**WORK TO COMPLETE:** Give back an exact copy of the lines from the start of the material through the line bearing "link('shoe', bm, M['iron'], DP)". Include both ends and nothing else.

***** RECORDED INFORMATION

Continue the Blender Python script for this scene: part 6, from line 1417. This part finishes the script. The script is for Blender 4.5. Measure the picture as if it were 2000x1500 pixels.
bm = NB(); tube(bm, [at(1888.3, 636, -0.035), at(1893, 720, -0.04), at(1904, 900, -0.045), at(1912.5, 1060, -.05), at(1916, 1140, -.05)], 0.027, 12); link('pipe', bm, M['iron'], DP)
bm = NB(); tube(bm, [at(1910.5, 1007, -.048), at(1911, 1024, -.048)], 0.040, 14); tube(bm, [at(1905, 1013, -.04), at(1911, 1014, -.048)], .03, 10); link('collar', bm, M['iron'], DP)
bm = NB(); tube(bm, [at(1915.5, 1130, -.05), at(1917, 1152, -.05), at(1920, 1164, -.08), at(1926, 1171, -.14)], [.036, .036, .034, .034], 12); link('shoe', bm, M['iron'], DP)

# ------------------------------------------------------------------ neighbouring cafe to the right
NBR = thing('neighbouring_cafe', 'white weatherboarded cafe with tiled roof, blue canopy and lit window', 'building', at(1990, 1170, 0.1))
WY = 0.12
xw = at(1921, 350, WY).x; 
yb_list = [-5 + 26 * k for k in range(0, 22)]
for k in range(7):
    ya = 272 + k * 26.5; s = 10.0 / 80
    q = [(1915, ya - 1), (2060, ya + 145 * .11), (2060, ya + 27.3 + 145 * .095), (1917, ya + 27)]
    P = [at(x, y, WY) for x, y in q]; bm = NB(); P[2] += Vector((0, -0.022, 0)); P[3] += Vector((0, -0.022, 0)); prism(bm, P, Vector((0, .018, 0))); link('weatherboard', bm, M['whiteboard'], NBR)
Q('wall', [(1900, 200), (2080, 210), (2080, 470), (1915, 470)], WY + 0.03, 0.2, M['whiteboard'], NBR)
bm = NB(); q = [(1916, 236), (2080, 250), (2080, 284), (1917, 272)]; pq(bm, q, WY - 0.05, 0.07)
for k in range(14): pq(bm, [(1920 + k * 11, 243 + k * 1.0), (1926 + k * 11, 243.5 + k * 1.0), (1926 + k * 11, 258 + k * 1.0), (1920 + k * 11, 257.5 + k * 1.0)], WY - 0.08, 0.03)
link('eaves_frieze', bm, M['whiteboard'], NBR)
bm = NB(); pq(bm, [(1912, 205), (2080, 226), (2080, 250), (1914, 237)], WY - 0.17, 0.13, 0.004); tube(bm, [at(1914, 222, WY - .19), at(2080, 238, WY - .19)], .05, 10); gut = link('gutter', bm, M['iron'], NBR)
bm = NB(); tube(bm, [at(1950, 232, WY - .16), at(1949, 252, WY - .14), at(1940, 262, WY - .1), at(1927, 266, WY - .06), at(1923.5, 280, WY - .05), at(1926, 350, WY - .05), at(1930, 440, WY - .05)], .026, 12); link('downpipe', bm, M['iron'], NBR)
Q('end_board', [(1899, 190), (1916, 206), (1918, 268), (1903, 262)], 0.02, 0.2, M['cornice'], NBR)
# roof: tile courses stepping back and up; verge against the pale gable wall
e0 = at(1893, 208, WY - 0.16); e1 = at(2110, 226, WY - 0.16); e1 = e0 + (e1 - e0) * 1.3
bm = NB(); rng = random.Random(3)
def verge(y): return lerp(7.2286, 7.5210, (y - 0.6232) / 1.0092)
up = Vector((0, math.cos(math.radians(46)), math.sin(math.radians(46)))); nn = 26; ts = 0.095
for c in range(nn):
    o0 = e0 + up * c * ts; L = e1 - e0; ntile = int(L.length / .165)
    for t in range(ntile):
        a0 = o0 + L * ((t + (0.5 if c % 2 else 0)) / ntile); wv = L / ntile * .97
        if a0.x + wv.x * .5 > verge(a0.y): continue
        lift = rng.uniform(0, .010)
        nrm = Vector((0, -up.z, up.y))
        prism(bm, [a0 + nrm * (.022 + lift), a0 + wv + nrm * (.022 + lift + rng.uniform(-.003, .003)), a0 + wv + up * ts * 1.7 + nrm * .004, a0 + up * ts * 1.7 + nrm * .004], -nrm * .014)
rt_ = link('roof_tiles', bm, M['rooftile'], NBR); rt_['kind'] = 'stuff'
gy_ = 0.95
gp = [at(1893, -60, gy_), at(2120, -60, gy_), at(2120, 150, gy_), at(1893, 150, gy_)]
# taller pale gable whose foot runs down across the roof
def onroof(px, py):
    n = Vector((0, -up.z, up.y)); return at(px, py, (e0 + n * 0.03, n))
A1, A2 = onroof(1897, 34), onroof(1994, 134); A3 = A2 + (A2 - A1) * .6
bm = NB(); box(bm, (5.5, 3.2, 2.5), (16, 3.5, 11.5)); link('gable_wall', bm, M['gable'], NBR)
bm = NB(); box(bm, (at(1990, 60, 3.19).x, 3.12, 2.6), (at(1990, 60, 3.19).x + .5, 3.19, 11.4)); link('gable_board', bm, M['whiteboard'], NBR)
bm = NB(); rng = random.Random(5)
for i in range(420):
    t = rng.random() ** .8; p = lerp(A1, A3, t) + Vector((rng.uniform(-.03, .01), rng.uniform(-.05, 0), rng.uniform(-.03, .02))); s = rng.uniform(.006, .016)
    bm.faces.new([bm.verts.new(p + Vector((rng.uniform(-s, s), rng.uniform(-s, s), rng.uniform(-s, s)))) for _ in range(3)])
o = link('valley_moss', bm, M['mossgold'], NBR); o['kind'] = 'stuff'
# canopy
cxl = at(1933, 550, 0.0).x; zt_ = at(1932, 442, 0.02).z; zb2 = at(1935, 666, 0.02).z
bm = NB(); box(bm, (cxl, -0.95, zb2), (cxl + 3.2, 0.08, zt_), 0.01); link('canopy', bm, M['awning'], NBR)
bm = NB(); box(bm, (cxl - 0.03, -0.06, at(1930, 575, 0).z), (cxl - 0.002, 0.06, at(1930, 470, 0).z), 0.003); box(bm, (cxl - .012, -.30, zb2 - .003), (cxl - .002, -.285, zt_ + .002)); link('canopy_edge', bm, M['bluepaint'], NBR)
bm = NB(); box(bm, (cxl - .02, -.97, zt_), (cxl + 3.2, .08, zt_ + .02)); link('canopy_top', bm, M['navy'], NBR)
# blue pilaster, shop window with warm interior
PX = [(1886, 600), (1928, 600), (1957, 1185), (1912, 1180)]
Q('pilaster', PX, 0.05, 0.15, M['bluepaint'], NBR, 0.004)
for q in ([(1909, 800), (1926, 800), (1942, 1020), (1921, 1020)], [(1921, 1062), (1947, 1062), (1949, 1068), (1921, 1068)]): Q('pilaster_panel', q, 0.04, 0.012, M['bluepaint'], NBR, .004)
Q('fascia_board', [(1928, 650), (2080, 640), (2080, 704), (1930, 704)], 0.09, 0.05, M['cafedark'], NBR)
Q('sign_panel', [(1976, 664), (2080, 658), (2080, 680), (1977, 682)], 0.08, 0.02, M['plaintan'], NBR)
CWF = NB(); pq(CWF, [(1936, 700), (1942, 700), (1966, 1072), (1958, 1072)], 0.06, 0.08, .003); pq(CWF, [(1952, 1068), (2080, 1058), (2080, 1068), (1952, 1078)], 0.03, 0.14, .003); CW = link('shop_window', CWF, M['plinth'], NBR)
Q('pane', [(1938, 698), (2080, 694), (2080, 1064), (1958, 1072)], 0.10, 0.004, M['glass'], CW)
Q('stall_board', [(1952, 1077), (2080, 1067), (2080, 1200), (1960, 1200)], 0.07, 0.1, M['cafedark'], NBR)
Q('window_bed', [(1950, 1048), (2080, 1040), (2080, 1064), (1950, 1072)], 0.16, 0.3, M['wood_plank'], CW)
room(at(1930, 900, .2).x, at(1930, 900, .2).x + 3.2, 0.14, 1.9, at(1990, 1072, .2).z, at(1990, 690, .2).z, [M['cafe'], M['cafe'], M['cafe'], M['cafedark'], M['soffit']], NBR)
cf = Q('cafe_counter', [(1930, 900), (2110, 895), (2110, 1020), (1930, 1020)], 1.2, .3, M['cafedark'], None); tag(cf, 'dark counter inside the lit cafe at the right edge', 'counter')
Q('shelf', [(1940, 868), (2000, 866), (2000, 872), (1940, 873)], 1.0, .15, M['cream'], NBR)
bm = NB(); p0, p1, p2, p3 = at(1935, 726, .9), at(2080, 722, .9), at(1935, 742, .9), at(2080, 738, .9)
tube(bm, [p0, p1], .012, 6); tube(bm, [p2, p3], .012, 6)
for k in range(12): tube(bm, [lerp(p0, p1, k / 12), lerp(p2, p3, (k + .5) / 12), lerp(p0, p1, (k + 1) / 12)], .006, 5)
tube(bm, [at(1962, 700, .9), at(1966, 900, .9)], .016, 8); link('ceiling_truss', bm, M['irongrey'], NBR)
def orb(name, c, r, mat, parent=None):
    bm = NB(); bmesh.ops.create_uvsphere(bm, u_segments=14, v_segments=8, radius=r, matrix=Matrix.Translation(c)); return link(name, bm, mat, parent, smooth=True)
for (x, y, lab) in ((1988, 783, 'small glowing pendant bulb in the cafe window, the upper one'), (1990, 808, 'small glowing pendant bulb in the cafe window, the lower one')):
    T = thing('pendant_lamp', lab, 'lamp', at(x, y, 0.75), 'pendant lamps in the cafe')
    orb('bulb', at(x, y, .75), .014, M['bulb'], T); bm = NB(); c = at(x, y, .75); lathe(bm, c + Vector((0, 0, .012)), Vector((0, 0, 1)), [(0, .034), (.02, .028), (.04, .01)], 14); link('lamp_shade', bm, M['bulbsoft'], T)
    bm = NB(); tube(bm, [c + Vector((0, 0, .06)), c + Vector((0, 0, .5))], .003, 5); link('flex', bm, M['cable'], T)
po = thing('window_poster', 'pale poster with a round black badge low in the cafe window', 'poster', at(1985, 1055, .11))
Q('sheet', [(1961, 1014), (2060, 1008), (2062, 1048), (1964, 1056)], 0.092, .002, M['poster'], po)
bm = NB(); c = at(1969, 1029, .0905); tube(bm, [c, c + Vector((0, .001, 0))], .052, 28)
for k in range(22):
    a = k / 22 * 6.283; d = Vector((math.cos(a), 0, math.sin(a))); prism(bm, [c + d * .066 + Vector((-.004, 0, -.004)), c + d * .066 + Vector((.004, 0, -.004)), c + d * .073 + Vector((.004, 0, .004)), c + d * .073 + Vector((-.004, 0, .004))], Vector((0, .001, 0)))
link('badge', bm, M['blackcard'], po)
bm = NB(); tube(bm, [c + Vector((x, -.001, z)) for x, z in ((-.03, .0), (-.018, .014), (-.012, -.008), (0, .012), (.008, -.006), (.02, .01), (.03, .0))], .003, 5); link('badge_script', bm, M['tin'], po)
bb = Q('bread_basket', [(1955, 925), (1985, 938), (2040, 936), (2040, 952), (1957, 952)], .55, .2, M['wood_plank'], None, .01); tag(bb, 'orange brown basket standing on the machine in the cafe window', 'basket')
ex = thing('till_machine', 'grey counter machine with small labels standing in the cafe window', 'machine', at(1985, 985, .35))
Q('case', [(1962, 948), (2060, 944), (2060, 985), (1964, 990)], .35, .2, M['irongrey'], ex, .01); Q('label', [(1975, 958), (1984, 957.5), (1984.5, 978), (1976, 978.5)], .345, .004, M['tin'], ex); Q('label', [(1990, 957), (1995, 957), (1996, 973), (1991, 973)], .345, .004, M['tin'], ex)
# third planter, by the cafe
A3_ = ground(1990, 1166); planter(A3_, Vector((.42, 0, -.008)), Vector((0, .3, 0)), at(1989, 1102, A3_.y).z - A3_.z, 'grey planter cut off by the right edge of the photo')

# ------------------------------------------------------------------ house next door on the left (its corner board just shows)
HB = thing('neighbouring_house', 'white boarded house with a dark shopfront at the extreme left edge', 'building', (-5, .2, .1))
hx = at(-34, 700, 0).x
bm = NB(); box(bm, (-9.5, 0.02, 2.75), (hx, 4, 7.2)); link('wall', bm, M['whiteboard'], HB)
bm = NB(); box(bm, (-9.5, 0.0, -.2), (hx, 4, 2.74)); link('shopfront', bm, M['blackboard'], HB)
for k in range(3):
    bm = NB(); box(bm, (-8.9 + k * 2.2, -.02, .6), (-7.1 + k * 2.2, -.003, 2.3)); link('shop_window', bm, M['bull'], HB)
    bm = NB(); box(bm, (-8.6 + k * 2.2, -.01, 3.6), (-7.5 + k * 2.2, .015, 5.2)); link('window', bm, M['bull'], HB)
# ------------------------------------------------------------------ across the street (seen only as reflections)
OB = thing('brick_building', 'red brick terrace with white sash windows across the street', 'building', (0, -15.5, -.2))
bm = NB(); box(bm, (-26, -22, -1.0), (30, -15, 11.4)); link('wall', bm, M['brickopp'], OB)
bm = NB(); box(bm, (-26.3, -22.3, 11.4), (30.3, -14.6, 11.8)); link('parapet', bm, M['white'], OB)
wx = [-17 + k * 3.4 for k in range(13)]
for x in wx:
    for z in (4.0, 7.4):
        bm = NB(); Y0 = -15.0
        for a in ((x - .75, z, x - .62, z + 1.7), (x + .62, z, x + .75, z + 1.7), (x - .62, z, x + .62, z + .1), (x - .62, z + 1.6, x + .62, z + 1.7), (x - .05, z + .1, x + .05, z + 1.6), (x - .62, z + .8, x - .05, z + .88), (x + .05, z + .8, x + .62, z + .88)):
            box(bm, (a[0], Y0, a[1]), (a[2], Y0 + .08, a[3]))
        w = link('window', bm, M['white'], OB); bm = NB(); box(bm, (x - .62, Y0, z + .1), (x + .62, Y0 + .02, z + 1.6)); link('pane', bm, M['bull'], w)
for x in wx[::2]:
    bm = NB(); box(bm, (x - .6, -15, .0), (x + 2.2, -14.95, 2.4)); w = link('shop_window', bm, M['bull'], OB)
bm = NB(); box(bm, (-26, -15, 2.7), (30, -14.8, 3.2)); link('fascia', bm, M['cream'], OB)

**********

**ANSWER BELOW:**
Continue the Blender Python script for this scene: part 6, from line 1417. This part finishes the script. The script is for Blender 4.5. Measure the picture as if it were 2000x1500 pixels.
bm = NB(); tube(bm, [at(1888.3, 636, -0.035), at(1893, 720, -0.04), at(1904, 900, -0.045), at(1912.5, 1060, -.05), at(1916, 1140, -.05)], 0.027, 12); link('pipe', bm, M['iron'], DP)
bm = NB(); tube(bm, [at(1910.5, 1007, -.048), at(1911, 1024, -.048)], 0.040, 14); tube(bm, [at(1905, 1013, -.04), at(1911, 1014, -.048)], .03, 10); link('collar', bm, M['iron'], DP)
bm = NB(); tube(bm, [at(1915.5, 1130, -.05), at(1917, 1152, -.05), at(1920, 1164, -.08), at(1926, 1171, -.14)], [.036, .036, .034, .034], 12); link('shoe', bm, M['iron'], DP)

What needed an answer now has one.